Remembering Matthew Goniwe

Renowned advocate Tembeka Ngcukaitobi has urged South Africans to start confronting their ignorance on how anti-apartheid activist Matthew Goniwe died.

Ngcukaitobi  was speaking at the annual Matthew Goniwe Memorial Lecture, which was hosted by the Gauteng department of education (GDE) in partnership with the Matthew Goniwe School of Leadership at the Birchwood Hotel in Boksburg this week.


Goniwe, a consummate mathematics and science teacher, was killed by apartheid police in 1985 after he and his  comrades, Fort Calata, Sicelo Mhlauli and Sparrow Mkhonto, were abducted by security police near Bluewater Bay shortly after they  left Port Elizabeth, where they were attending a United Democratic Front meeting.
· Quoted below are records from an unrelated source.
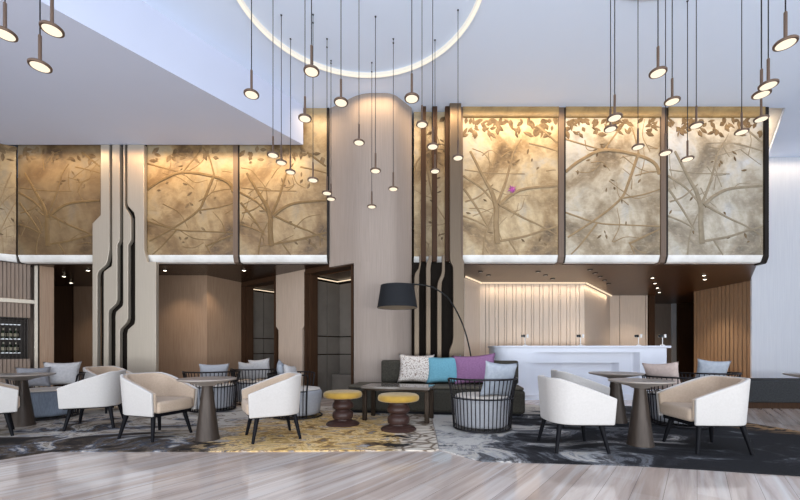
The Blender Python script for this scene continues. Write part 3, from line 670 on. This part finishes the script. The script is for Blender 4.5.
# ------------------------------------------------------------------ pillows
def pillow(x, y, z, yaw, tilt, size, mat, label, roll=0, thick=.15, h=None):
    h = h or size; n = 14; vs = []; fs = []
    def pt(a, b, sgn):
        q = max(0, (1 - a ** 2) * (1 - b ** 2)) ** .42
        return (sgn * thick / 2 * q, size / 2 * a * (1 - .12 * (1 - b * b)), h / 2 + h / 2 * b * (1 - .13 * (1 - a * a)))
    for sgn in (1, -1):
        k = len(vs)
        for i in range(n + 1):
            for j in range(n + 1): vs.append(pt(-1 + 2 * i / n, -1 + 2 * j / n, sgn))
        for i in range(n):
            for j in range(n): fs.append([k + i * (n + 1) + j, k + i * (n + 1) + j + 1, k + (i + 1) * (n + 1) + j + 1, k + (i + 1) * (n + 1) + j])
    mb = MB().add(vs, fs); me_o = mb.build('pillow', mat, None, ang=75)
    bm = bmesh.new(); bm.from_mesh(me_o.data); bmesh.ops.remove_doubles(bm, verts=bm.verts, dist=.0005); bmesh.ops.recalc_face_normals(bm, faces=bm.faces); bm.to_mesh(me_o.data); bm.free()
    me_o.location = (x, y, z); me_o.rotation_euler = (R(roll), R(-tilt), R(yaw)); return tag(me_o, label, 'pillow')
def on_chair(i, fx, fy, dyaw, tilt, size, mat, label, roll=0, h=None, dz=0):
    x, y, a, *_ = wires[i]; c, s = cos(R(a)), sin(R(a))
    pillow(x + fx * c - fy * s, y + fx * s + fy * c, .475 + dz, a + dyaw, tilt, size, mat, label, roll, h=h)
on_chair(0, -.06, -.16, 12, 18, .40, M['pillow_grey'], 'darker grey pillow in front on the left wire chair', h=.33)
on_chair(0, -.22, .12, -8, 14, .50, M['pillow_light'], 'larger pale grey pillow behind the darker one on the left wire chair', h=.40)
on_chair(1, -.19, .02, 0, 14, .48, M['cushion_grey'], 'blue grey pillow on the wire chair behind the middle left table', h=.36)
on_chair(2, -.17, .17, 14, 14, .36, M['pillow_light'], 'left pale grey pillow of two on the rearmost left wire chair', 4, .36)
on_chair(2, -.16, -.12, -12, 12, .40, M['pillow_light'], 'right pale grey pillow of two, taller, on the rearmost left wire chair', -6, .42)
on_chair(3, -.20, .14, 10, 16, .40, M['pillow_blue'], 'blue grey pillow leaning left on the wire chair behind the middle armchair', 8, .42)
on_chair(3, -.06, -.06, -14, 14, .38, M['pillow_light'], 'pale pillow beside the blue grey one, behind the middle armchair', -8, .36)
on_chair(4, -.235, -.01, -8, 12, .52, M['pillow_blue'], 'blue grey pillow on the centre wire chair before the purple pillow', 4, .47, -.03)
on_chair(5, -.15, .13, 0, 14, .46, M['pillow_pink'], 'dusty pink pillow standing upright on the wire chair behind the front right table', -4, .42)
on_chair(5, .02, .20, -50, 30, .36, M['pillow_pink'], 'smaller pink pillow leaning low beside the upright pink one', 5, .30)
on_chair(6, -.18, .02, 0, 14, .46, M['pillow_blue'], 'blue grey striped pillow above the right armchair', 4, .44)

# ------------------------------------------------------------------ sofa with pillows
sa = R(-8); sofa = empty('sofa', (1.94, 5.87, .012), sa)
tag(sofa, 'long low dark olive tweed sofa in the centre with three large pillows', 'sofa')
L_, D_ = 2.85, .78
MB().box((-L_ / 2, D_ / 2, .225), (L_, D_, .37)).build('seat_base', M['sofa'], sofa, bevel=.05, seg=4)
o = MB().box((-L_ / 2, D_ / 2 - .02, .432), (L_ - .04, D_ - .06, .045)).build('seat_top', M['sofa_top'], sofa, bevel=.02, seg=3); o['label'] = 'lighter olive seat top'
MB().box((-1.195, D_ - .10, .655), (2.38, .18, .40)).build('backrest', M['sofa'], sofa, bevel=.035, seg=4)
MB().box((-L_ / 2, D_ / 2, .02), (L_ - .12, D_ - .12, .04)).build('plinth', M['black_wood'], sofa)
def on_sofa(lx, ly, yaw, tilt, size, h, mat, lab, roll=0):
    c, s = cos(sa), sin(sa); pillow(1.94 + lx * c - ly * s, 5.87 + lx * s + ly * c, .472, -90 + math.degrees(sa) + yaw, tilt, size, mat, lab, roll, .17, h)
on_sofa(-1.76, .46, 2, 12, .63, .52, M['pillow_pattern'], 'speckled cream and brown pillow, leftmost on the sofa', -2)
on_sofa(-1.27, .43, 0, 14, .60, .49, M['pillow_teal'], 'teal blue pillow in the middle of the sofa', 1)
on_sofa(-.74, .40, -4, 12, .74, .52, M['pillow_purple'], 'purple pillow on the right part of the sofa', 4)

# ------------------------------------------------------------------ coffee table and stools
ct = empty('coffee_table', (-.02, 5.70, .012), R(-14)); tag(ct, 'low rectangular dark bronze coffee table in front of the sofa', 'coffee table')
MB().box((0, 0, .49), (1.02, .50, .04)).build('tabletop', M['stone_dark'], ct, bevel=.008)
MB().box((0, 0, .457), (.96, .44, .026)).build('apron', M['bronze'], ct)
for sx in (-1, 1):
    for sy in (-1, 1): MB().box((.465 * sx, .205 * sy, .222), (.065, .05, .444)).build('leg', M['bronze'], ct, bevel=.006)
def stool():
    r = empty('stool')
    MB().lathe([(0, 0), (.232, 0), (.234, .012), (.215, .03), (.16, .048), (.12, .066), (.118, .078), (.14, .09), (.146, .12), (.146, .155), (.135, .178), (.108, .192), (.104, .208), (.125, .222), (.144, .238), (.148, .268), (.14, .30), (.118, .325), (.118, .345), (.16, .362), (.165, .375), (0, .376)], n=40).build('pedestal', M['stool_wood'], r, ang=50)
    MB().lathe([(0, .3765), (.245, .3765), (.262, .384), (.27, .40), (.27, .425), (.262, .446), (.24, .460), (.12, .468), (0, .47)], n=44).build('seat_cushion', M['yellow'], r, ang=60)
    return r
st = stool(); st.location = (-.80, 5.32, .012); tag(st, 'mustard round stool on turned dark base, left of the pair', 'stool', 'mustard round stools')
o = dup(st, (-.02, 4.97, .012)); tag(o, 'mustard round stool on turned dark base, right and nearer of the pair', 'stool', 'mustard round stools')

# ------------------------------------------------------------------ arc floor lamp
lp = empty('arc_floor_lamp', (1.31, 6.98, .012)); tag(lp, 'arc floor lamp with a big black drum shade reaching over the sofa', 'floor lamp')
def lpb(name, mb, mat, **k):
    mb.v = [(x - 1.31, y - 6.98, z - .012) for x, y, z in mb.v]; return mb.build(name, mat, lp, **k)
sx_, sy_ = PX(397.3, 6.3), 6.3
lpb('base', MB().lathe([(0, 0), (.16, 0), (.16, .03), (.03, .05), (0, .05)], (1.31, 6.98, .012), 32), M['black'])
pp = [(397.3, 283.5, 6.3), (405, 283.6, 6.32), (415, 284.3, 6.36), (424, 285.2, 6.40), (432, 287.2, 6.46), (440, 291.5, 6.52), (447, 297, 6.58), (453, 305, 6.66), (458.5, 315, 6.75), (464, 328, 6.85), (468, 342, 6.92), (470.8, 357, 6.96)]
pth = [(PX(a, c), c, PZ(b, c)) for a, b, c in pp] + [(1.305, 6.975, .6), (1.31, 6.98, .05)]
lpb('arm', MB().tube(catmull(pth, 5), .013, 8), M['black'])
zt_, zb_ = PZ(285.5, 6.3), PZ(307.8, 6.3)
shade_ = lpb('lamp_shade', MB().lathe([(.27, zt_), (.275, zt_), (.333, zb_), (.328, zb_), (.27, zt_ - .004)], (sx_, sy_, 0), 48), M['shade'], ang=60)
o = lpb('shade_lining', MB().lathe([(.262, zt_ - .004), (.323, zb_ + .003), (.320, zb_ + .003), (.05, zb_ + .06), (0, zb_ + .06)], (sx_, sy_, 0), 40), M['shade_in'], ang=60); o['label'] = 'cream lining inside the shade'; o.parent = shade_
lpb('shade_cap', MB().lathe([(0, zt_ - .012), (.268, zt_ - .012), (.268, zt_), (.02, zt_ + .006), (0, zt_ + .03)], (sx_, sy_, 0), 40), M['shade']).parent = shade_

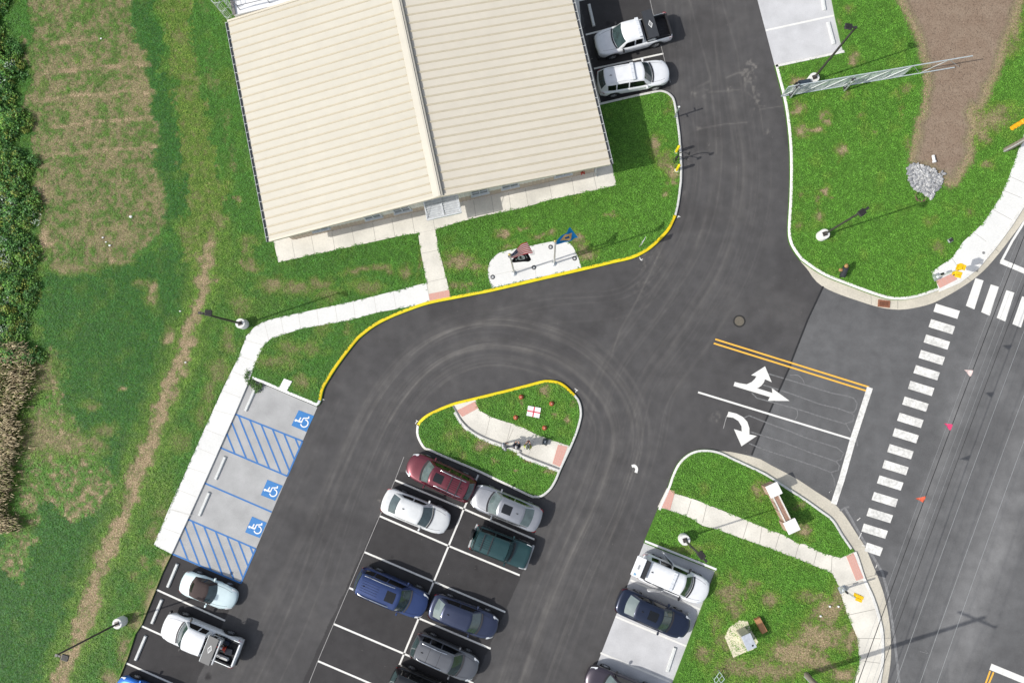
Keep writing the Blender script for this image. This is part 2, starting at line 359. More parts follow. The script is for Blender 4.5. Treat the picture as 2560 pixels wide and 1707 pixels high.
yel_strip = tl(0, 0, [(1245, -100), (1480, -100), (1500, 400), (1620, 900), (1720, 1300), (1800, 1568)]) + tl(0, 400, [(1650, 600), (1560, 900), (1420, 700), (1480, 300)]) + tl(0, 0, [(1400, 1000), (1330, 500)])
tan_path = fv([(487, 560), (470, 640), (452, 720), (430, 790), (405, 850), (378, 920), (350, 1000), (318, 1090), (285, 1180), (255, 1250), (222, 1320), (205, 1400), (175, 1470), (140, 1560), (120, 1640)])
track = tl(0, 0, [(1555, -50), (1600, 250), (1655, 500), (1690, 640), (1740, 860), (1790, 1080), (1810, 1320)])
dry2 = fv([(20, 820), (120, 800), (150, 950), (240, 1060), (270, 1120), (190, 1200), (100, 1150), (50, 1350), (0, 1300)])
dirt_east = tl(1860, 0, [(1180, -200), (1230, 0), (1290, 120), (1370, 280), (1400, 420), (1420, 470), (1440, 600), (1440, 700), (1430, 800), (1410, 900), (1370, 950), (1368, 1050), (1340, 1180), (1315, 1245), (1340, 1300), (1480, 1345), (1550, 1385), (1600, 1440), (1640, 1430), (1700, 1340), (1755, 1265), (1780, 1180), (1760, 1100), (1800, 1000), (1790, 940), (1770, 880), (1800, 835), (1860, 830), (1890, 760), (1900, 680), (1960, 600), (2000, 480), (2040, 330), (2100, 200), (2130, 100), (2165, 0), (2230, -200)])
dirt_lines = [tl(0, 0, q) for q in ([(400, 352), (560, 330), (760, 310)], [(350, 572), (700, 540), (1165, 505)], [(270, 802), (600, 760), (900, 725), (1190, 712)], [(400, 1000), (700, 965), (1130, 928)], [(450, 1215), (720, 1185), (1235, 1148)])]
PATCH = []
def pt(ox, oy, *rows):
    for r in rows:
        x, y = t1(ox, oy, r[0], r[1]); PATCH.append((x, y, r[2]/K, r[3]/K, r[4] if len(r) > 4 else .9, r[5] if len(r) > 5 else 0))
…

Goniwe’s burnt, stabbed and mutilated body was found  days later. The four, who hailed from the Eastern Cape town of Cradock, later became known as the Cradock Four.

“South Africa is going on a collective ignorance of Matthew Goniwe,” said Ngcukaitobi. “As Ben Okri (British-based Nigerian poet) wrote, sometimes it takes up an image to wake up a nation from its secret shame. The shame that Okri is speaking about is our inability to explain the way of dying. Why did they kill him so brutally?

“Okri’s second point is about the perplexing nature of explanation for death. People, he says, have no idea what they have died for or how they were betrayed before they died. Those people, he continued, did not die when they died, but their deaths happened long before, at the time of betrayal. But they also continue to die at the time of their death because we are ashamed to speak about them.”

Education MEC Matome Chiloane hailed Goniwe saying the most fitting honour to Goniwe’s memory and legacy must be a commitment to continue the fight for quality education for all.

Chiloane described Goniwe as a man who dedicated his life to addressing the inequalities of our education system. He also used the occasion  to unpack the re-organisation of Gauteng schools, which is  underpinned by three deliverable programmes.

He said to change the education landscape, GDE will accelerate relevant and quality learning through the programme of “twinning schools for resource optimisation”.

“We will pair an underresourced school with a well-resourced school,” he said, adding that the  department will also establish a “section 17 governing body that will develop a constitution and plans to improve social cohesion and share resources”.

Chiloane also referred to the schools of specialisation programme, which seeks to provide sector-specific skills to address the country’s skills shortages. “The specialty of these schools … include maths, science & IT, commerce & Entrepreneurship, performing & creative arts, engineering and sports.”

“Our third and equally important intervention is the multi-certification skills programme” that will ensure that pupils acquire “one skill annually” during the 12 years of schooling.

“Our learners will leave our schools ready to succeed in this fast-changing and competitive world,” said Chiloane.